What to work on
Exactly reproduce the lines of the listing below from the one containing "Write a Blender" through the one containing "col = scene.collection". Skip the images.

Record extracts
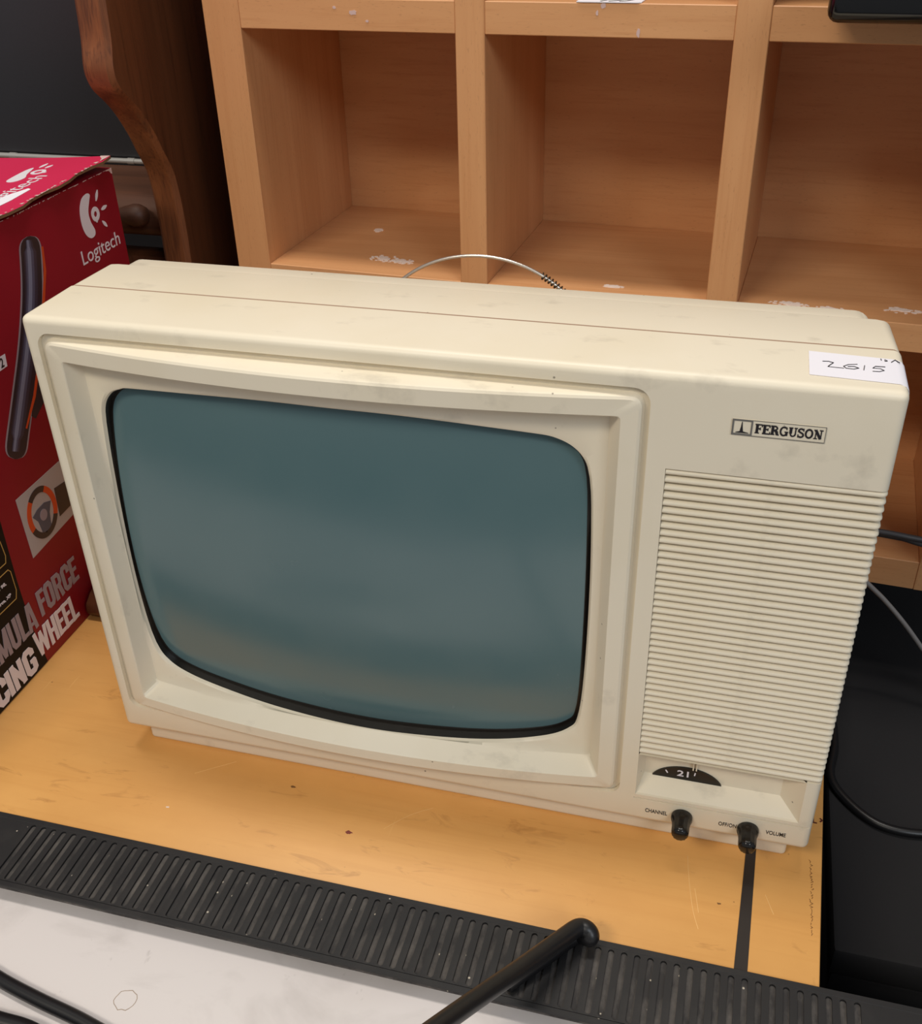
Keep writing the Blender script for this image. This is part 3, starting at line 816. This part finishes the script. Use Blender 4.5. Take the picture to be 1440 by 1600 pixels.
# inset picture of the wheel
ins = bpoly('inset_picture', [(.0890, .0945), (.1560, .1000), (.1560, .1520), (.0884, .1500)], 'silver_print', bx)
fi = lambda u, v_, h: bxf(u, v_, h+.0002)
wc_, wz = .1135, .1235
bm = bmesh.new(); stroke_bm(bm, [arc(wc_, wz, .0165, .0200, 60, 130, 14), arc(wc_, wz, .0165, .0200, 205, 330, 18)], .0052, fi); from_bm('inset_rim_print', bm, 'handle_print', ins)
bm = bmesh.new(); stroke_bm(bm, [arc(wc_, wz, .0165, .0200, 130, 205, 14), arc(wc_, wz, .0165, .0200, -30, 60, 14)], .0052, fi); from_bm('inset_grip_print', bm, 'orange_print', ins)
bm = bmesh.new(); poly_bm(bm, [(.1010, .1260), (.1060, .1190), (.1080, .1050), (.1190, .1050), (.1215, .1190), (.1262, .1270), (.1180, .1300), (.1080, .1290)], fi); from_bm('inset_hub_print', bm, 'slate_print', ins)
bm = bmesh.new(); poly_bm(bm, arc(.1137, .1210, .0046, .0050, 0, 345, 16), lambda u, v_, h: fi(u, v_, h+.0002)); from_bm('inset_badge_print', bm, 'grey_print', ins)
bm = bmesh.new(); poly_bm(bm, [(.1320, .1080), (.1480, .1090), (.1500, .1320), (.1340, .1340)], fi); from_bm('inset_clamp_print', bm, 'handle_print', ins)
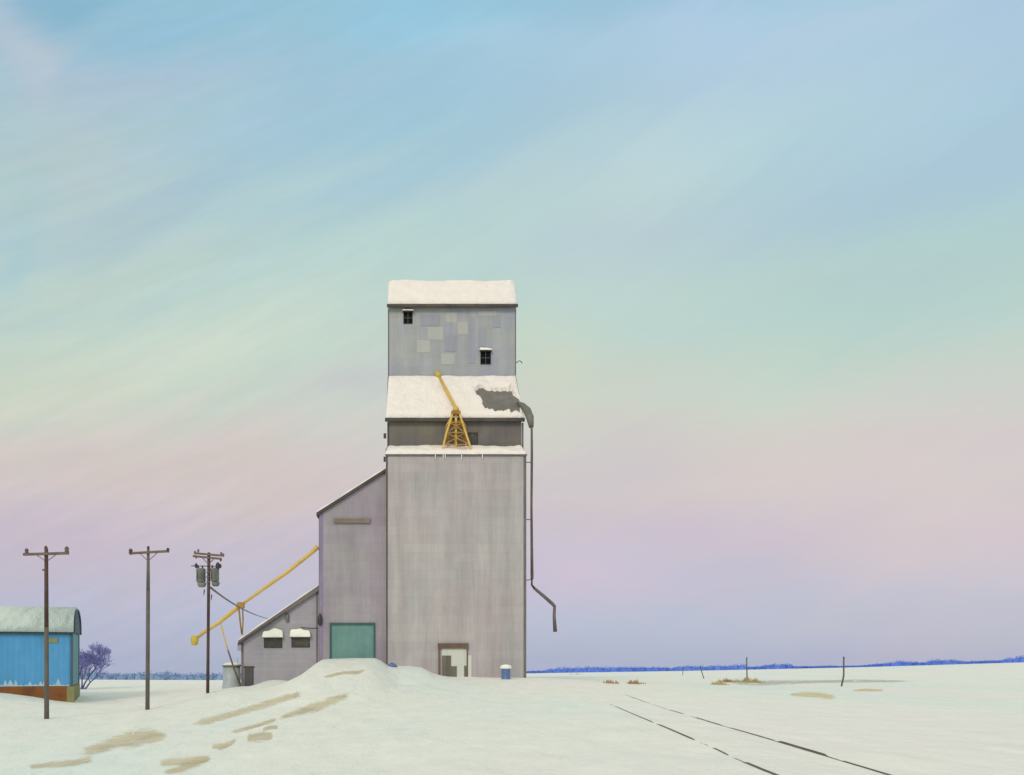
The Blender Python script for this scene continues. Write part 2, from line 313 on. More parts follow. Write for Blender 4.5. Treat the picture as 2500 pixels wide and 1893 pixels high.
# ------------------------------------------------------------------ terrain
CP = [(1290,1656,58), (1100,1656,58), (960,1656,56), (590,1677,59), (540,1684,60), (780,1668,56), (850,1666,54), (1000,1664,54),
      (113,1757,40), (360,1733,45), (507,1694,52), (178,1716,52), (0,1693,50.4), (-120,1690,50), (90,1704,51.2),
      (0,1893,20), (500,1893,18), (1000,1893,14.5), (1400,1893,12.4), (1900,1893,11.3), (2500,1893,11), (300,1830,25), (800,1800,26), (1100,1790,22),
      (1490,1720,32), (1527,1697,42), (1700,1760,22), (2150,1760,23), (2400,1720,33), (2056,1676,64), (1823,1666,74), (1720,1659,80), (2300,1680,58), (1500,1668,68),
      (1300,1654,92), (1350,1650,130), (1800,1650,125), (2300,1645,110), (2500,1632,170), (2100,1640,160), (1600,1645,170),
      (200,1672,95), (300,1666,130), (500,1670,95), (700,1668,100), (300,1663,190), (650,1661,180), (950,1655,160), (-200,1664,160), (-400,1690,80), (3000,1650,90)]
cpx = np.array([((a-CX)/F*y, y) for a, b, y in CP]); cpz = np.array([-(b-HY)/F*y for a, b, y in CP])
extra = np.array([(0, 0), (-10, 2), (12, 3), (-25, 10), (30, 5), (0, -20), (-40, -15), (40, -15)]); ez = np.array([-1.7, -2.3, -1.6, -2.9, -1.6, -2.0, -2.5, -1.8])
pts = np.vstack([cpx, extra]); zs = np.concatenate([cpz, ez])
def kern(d2): return -np.sqrt(d2+9.0)
D2 = ((pts[:, None, :]-pts[None])**2).sum(-1); n_ = len(pts)
A_ = np.zeros((n_+1, n_+1)); A_[:n_, :n_] = kern(D2) + np.eye(n_)*.02
A_[:n_, n_] = 1; A_[n_, :n_] = 1
W_ = np.linalg.solve(A_, np.append(zs, 0))
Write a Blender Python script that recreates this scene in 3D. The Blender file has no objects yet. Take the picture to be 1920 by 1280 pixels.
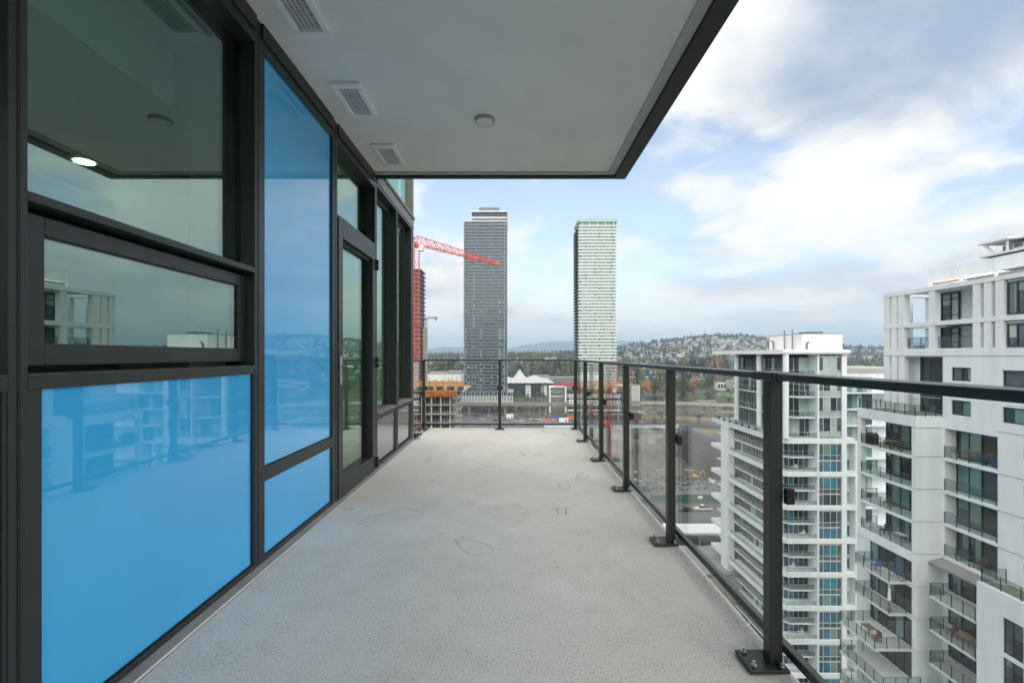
import bpy, bmesh, math, random
import numpy as np
from mathutils import Vector
random.seed(7)
R = math.radians
scene = bpy.context.scene
col = scene.collection

# ------------------------------------------------------------------ camera
F, VX, VY, EYE = 860.0, 961.5, 666.0, 1.13          # focal length and vanishing point in photo pixels, eye height
cam_d = bpy.data.cameras.new('camera'); cam = bpy.data.objects.new('camera', cam_d); col.objects.link(cam)
cam.location = (0, 0, EYE); cam.rotation_euler = (R(90), 0, 0)
cam_d.sensor_width = 36; cam_d.lens = 36 * F / 1920
cam_d.shift_x = -(VX - 960) / 1920; cam_d.shift_y = (VY - 640) / 1920
cam_d.clip_start = 0.05; cam_d.clip_end = 60000
scene.camera = cam

# ------------------------------------------------------------------ world, sun, exposure
SUN_EL, SUN_AZ = 38.0, 178.0       # azimuth clockwise from +Y: behind the camera, behind cloud
world = bpy.data.worlds.new('World'); scene.world = world; world.use_nodes = True
def build_world():
    nt = world.node_tree; N = nt.nodes; L = nt.links; N.clear()
    def n(t, **k):
        x = N.new(t)
        for a, v in k.items(): setattr(x, a, v)
        return x
    def m(op, a, b=None, c=None):
        x = n('ShaderNodeMath', operation=op)
        for i, v in enumerate((a, b, c)):
            if v is None: continue
            if isinstance(v, (int, float)): x.inputs[i].default_value = v
            else: L.new(v, x.inputs[i])
        return x.outputs[0]
    def mix(f, a, b):
        x = n('ShaderNodeMix', data_type='RGBA')
        if isinstance(f, (int, float)): x.inputs[0].default_value = f
        else: L.new(f, x.inputs[0])
        for i, v in ((6, a), (7, b)):
            if isinstance(v, tuple): x.inputs[i].default_value = v
            else: L.new(v, x.inputs[i])
        return x.outputs[2]
    def ramp(v, a, b):
        x = n('ShaderNodeMapRange'); x.interpolation_type = 'SMOOTHSTEP'
        L.new(v, x.inputs[0]); x.inputs[1].default_value = a; x.inputs[2].default_value = b
        return x.outputs[0]
    out = n('ShaderNodeOutputWorld'); bg = n('ShaderNodeBackground')
    sky = n('ShaderNodeTexSky', sky_type='NISHITA'); sky.sun_disc = False
    sky.sun_elevation = R(SUN_EL); sky.sun_rotation = R(SUN_AZ); sky.air_density = 1.0; sky.dust_density = 0.6; sky.ozone_density = 2.0
    tc = n('ShaderNodeTexCoord'); sep = n('ShaderNodeSeparateXYZ'); L.new(tc.outputs['Generated'], sep.inputs[0])
    x, y, z = sep.outputs
    zz = m('ADD', m('MAXIMUM', z, 0.0), 0.22)
    u, v = m('DIVIDE', x, zz), m('DIVIDE', y, zz)
    cmb = n('ShaderNodeCombineXYZ'); L.new(u, cmb.inputs[0]); L.new(v, cmb.inputs[1])
    def noise(scale, detail, rough, off, dist=0.0):
        mp = n('ShaderNodeMapping'); L.new(cmb.outputs[0], mp.inputs[0]); mp.inputs[1].default_value = off
        t = n('ShaderNodeTexNoise'); L.new(mp.outputs[0], t.inputs[0])
        t.inputs['Scale'].default_value = scale; t.inputs['Detail'].default_value = detail
        t.inputs['Roughness'].default_value = rough; t.inputs['Distortion'].default_value = dist
        return t.outputs[0]
    cover = noise(0.75, 7, 0.50, CLOUD_OFF, 0.25)                 # where there is cloud
    shade = noise(1.1, 6, 0.45, (5.3, 1.7, 2.2), 0.2)             # lit tops and grey undersides
    fine = noise(3.2, 10, 0.58, (0.4, 7.1, 3.0), 0.45)
    c = m('ADD', cover, m('MULTIPLY', m('SUBTRACT', fine, 0.5), 0.42))
    cm = m('MAXIMUM', ramp(c, 0.34, 0.54), 0.30)
    low = ramp(z, 0.34, 0.02)                                       # bank of cloud thickening to the horizon
    cm = m('MAXIMUM', cm, m('MULTIPLY', low, 0.90))
    s = m('ADD', m('ADD', shade, m('MULTIPLY', m('SUBTRACT', fine, 0.5), 0.62)), m('MULTIPLY', m('SUBTRACT', c, 0.5), -0.5))
    lit = ramp(s, 0.24, 0.56)
    lit = m('MAXIMUM', lit, m('MULTIPLY', low, m('ADD', 0.30, m('MULTIPLY', fine, 0.9))))
    cloud = mix(lit, (0.36, 0.45, 0.60, 1), (1.0, 0.985, 0.95, 1))
    blue = n('ShaderNodeVectorMath', operation='SCALE'); L.new(sky.outputs[0], blue.inputs[0]); blue.inputs['Scale'].default_value = 1.0
    bsc = n('ShaderNodeVectorMath', operation='SCALE'); L.new(cloud, bsc.inputs[0]); bsc.inputs['Scale'].default_value = CLOUD_RAD / SKY_STR
    fin = mix(cm, blue.outputs[0], bsc.outputs[0])
    L.new(fin, bg.inputs[0]); bg.inputs[1].default_value = SKY_STR
    L.new(bg.outputs[0], out.inputs[0])
SKY_STR, CLOUD_RAD = 0.064, 0.325
CLOUD_OFF = (5.5, 6.8, 0.0)
build_world()
sun_d = bpy.data.lights.new('sun', 'SUN'); sun = bpy.data.objects.new('sun', sun_d); col.objects.link(sun)
sun_d.energy = 1.5; sun_d.angle = R(120); sun_d.color = (1.0, 0.92, 0.78)
az = R(SUN_AZ); el = R(SUN_EL)
sdir = Vector((math.sin(az) * math.cos(el), math.cos(az) * math.cos(el), math.sin(el)))
sun.rotation_euler = sdir.to_track_quat('Z', 'Y').to_euler()
vs = scene.view_settings
vs.view_transform = 'Standard'; vs.look = 'None'; vs.exposure = 1.84; vs.gamma = 1.0; vs.use_curve_mapping = False
cy = scene.cycles
cy.use_denoising = True; cy.max_bounces = 8; cy.diffuse_bounces = 4; cy.glossy_bounces = 4
cy.transmission_bounces = 6; cy.transparent_max_bounces = 24; cy.volume_bounces = 0
cy.sample_clamp_indirect = 6.0; cy.caustics_reflective = False; cy.caustics_refractive = False
try: cy.denoiser = 'OPENIMAGEDENOISE'
except Exception: pass

# ------------------------------------------------------------------ helpers
def lin(h):
    h = h.lstrip('#'); r = []
    for i in (0, 2, 4):
        c = int(h[i:i+2], 16) / 255
        r.append(c / 12.92 if c <= 0.04045 else ((c + 0.055) / 1.055) ** 2.4)
    return (*r, 1.0)
M = {}
def mat(name, colr, rough=0.6, metal=0.0, var=0.0, vscale=1.0, bump=0.0, bscale=20.0, col2=None, stretch=(1, 1, 1), spec=None, detail=4, coat=0.0, lo=0.35, hi=0.65, bdist=0.01):
    if isinstance(colr, str): colr = lin(colr)
    if isinstance(col2, str): col2 = lin(col2)
    if len(colr) == 3: colr = (*colr, 1)
    mt = bpy.data.materials.new(name); mt.use_nodes = True
    nt = mt.node_tree; N = nt.nodes; L = nt.links
    b = N['Principled BSDF']; b.inputs['Base Color'].default_value = colr
    b.inputs['Roughness'].default_value = rough; b.inputs['Metallic'].default_value = metal
    if spec is not None: b.inputs['Specular IOR Level'].default_value = spec
    if coat: b.inputs['Coat Weight'].default_value = coat; b.inputs['Coat Roughness'].default_value = 0.04
    if var or col2 or bump:
        geo = N.new('ShaderNodeNewGeometry'); mp = N.new('ShaderNodeMapping'); L.new(geo.outputs['Position'], mp.inputs[0]); mp.inputs[3].default_value = stretch
    if var or col2:
        t = N.new('ShaderNodeTexNoise'); L.new(mp.outputs[0], t.inputs[0]); t.inputs['Scale'].default_value = vscale; t.inputs['Detail'].default_value = detail; t.inputs['Roughness'].default_value = 0.6
        mr = N.new('ShaderNodeMapRange'); L.new(t.outputs[0], mr.inputs[0]); mr.inputs[1].default_value = lo; mr.inputs[2].default_value = hi
        mx = N.new('ShaderNodeMix'); mx.data_type = 'RGBA'; L.new(mr.outputs[0], mx.inputs[0])
        a = tuple(c * (1 - var) for c in colr[:3]) + (1,); bb = col2 if col2 else tuple(min(1, c * (1 + var)) for c in colr[:3]) + (1,)
        mx.inputs[6].default_value = a; mx.inputs[7].default_value = bb if len(bb) == 4 else (*bb, 1)
        L.new(mx.outputs[2], b.inputs['Base Color'])
    if bump:
        t2 = N.new('ShaderNodeTexNoise'); L.new(mp.outputs[0], t2.inputs[0]); t2.inputs['Scale'].default_value = bscale; t2.inputs['Detail'].default_value = 5
        bp = N.new('ShaderNodeBump'); bp.inputs['Strength'].default_value = bump; bp.inputs['Distance'].default_value = bdist
        L.new(t2.outputs[0], bp.inputs['Height']); L.new(bp.outputs[0], b.inputs['Normal'])
    M[name] = mt
    return mt
def schlick(nt, ior):
    # Fresnel reflectance by Schlick's formula, alike from both sides of a pane
    N = nt.nodes; L = nt.links; r0 = ((ior - 1) / (ior + 1)) ** 2
    lw = N.new('ShaderNodeLayerWeight'); lw.inputs[0].default_value = 0.5
    pw = N.new('ShaderNodeMath'); pw.operation = 'POWER'; L.new(lw.outputs['Facing'], pw.inputs[0]); pw.inputs[1].default_value = 5
    ma = N.new('ShaderNodeMath'); ma.operation = 'MULTIPLY_ADD'; L.new(pw.outputs[0], ma.inputs[0]); ma.inputs[1].default_value = 1 - r0; ma.inputs[2].default_value = r0
    return ma.outputs[0]
def glass(name, tint, ior, rough=0.0, gcol=(1, 1, 1, 1), dirt=0.0):
    mt = bpy.data.materials.new(name); mt.use_nodes = True
    nt = mt.node_tree; N = nt.nodes; L = nt.links; N.clear()
    out = N.new('ShaderNodeOutputMaterial'); mx = N.new('ShaderNodeMixShader'); tr = N.new('ShaderNodeBsdfTransparent'); gl = N.new('ShaderNodeBsdfGlossy')
    tr.inputs[0].default_value = tint; gl.inputs[0].default_value = gcol; gl.inputs[1].default_value = rough
    geo = N.new('ShaderNodeNewGeometry'); fr = schlick(nt, ior)
    L.new(fr, mx.inputs[0]); L.new(tr.outputs[0], mx.inputs[1]); L.new(gl.outputs[0], mx.inputs[2])
    last = mx.outputs[0]
    if dirt:
        df = N.new('ShaderNodeBsdfDiffuse'); df.inputs[0].default_value = (0.75, 0.77, 0.75, 1)
        t = N.new('ShaderNodeTexNoise'); L.new(geo.outputs['Position'], t.inputs[0]); t.inputs['Scale'].default_value = 9; t.inputs['Detail'].default_value = 7; t.inputs['Roughness'].default_value = 0.7
        r2 = N.new('ShaderNodeMapRange'); L.new(t.outputs[0], r2.inputs[0]); r2.inputs[1].default_value = 0.42; r2.inputs[2].default_value = 0.75; r2.inputs[4].default_value = dirt
        m2 = N.new('ShaderNodeMixShader'); L.new(r2.outputs[0], m2.inputs[0]); L.new(last, m2.inputs[1]); L.new(df.outputs[0], m2.inputs[2]); last = m2.outputs[0]
    L.new(last, out.inputs[0]); M[name] = mt
    return mt
def facade_glass(name, colr, ior=2.0, rough=0.02, refl=(0.9, 0.95, 1, 1), var=0.3, vscale=0.6):
    """opaque window glass far away: a dark or curtained room behind a reflecting pane"""
    mt = bpy.data.materials.new(name); mt.use_nodes = True
    nt = mt.node_tree; N = nt.nodes; L = nt.links; N.clear()
    if isinstance(colr, str): colr = lin(colr)
    out = N.new('ShaderNodeOutputMaterial'); mx = N.new('ShaderNodeMixShader'); df = N.new('ShaderNodeBsdfDiffuse'); gl = N.new('ShaderNodeBsdfGlossy')
    fr = schlick(nt, ior)
    geo = N.new('ShaderNodeNewGeometry'); t = N.new('ShaderNodeTexNoise'); L.new(geo.outputs['Position'], t.inputs[0]); t.inputs['Scale'].default_value = vscale; t.inputs['Detail'].default_value = 2
    mr = N.new('ShaderNodeMapRange'); L.new(t.outputs[0], mr.inputs[0]); mr.inputs[1].default_value = 0.35; mr.inputs[2].default_value = 0.65
    mc = N.new('ShaderNodeMix'); mc.data_type = 'RGBA'; L.new(mr.outputs[0], mc.inputs[0])
    mc.inputs[6].default_value = tuple(c * (1 - var) for c in colr[:3]) + (1,); mc.inputs[7].default_value = tuple(min(1, c * (1 + var)) for c in colr[:3]) + (1,)
    L.new(mc.outputs[2], df.inputs[0]); gl.inputs[0].default_value = refl; gl.inputs[1].default_value = rough
    L.new(fr, mx.inputs[0]); L.new(df.outputs[0], mx.inputs[1]); L.new(gl.outputs[0], mx.inputs[2]); L.new(mx.outputs[0], out.inputs[0])
    M[name] = mt
    return mt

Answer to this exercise
Write a Blender Python script that recreates this scene in 3D. The Blender file has no objects yet. Take the picture to be 1920 by 1280 pixels.
import bpy, bmesh, math, random
import numpy as np
from mathutils import Vector
random.seed(7)
R = math.radians
scene = bpy.context.scene
col = scene.collection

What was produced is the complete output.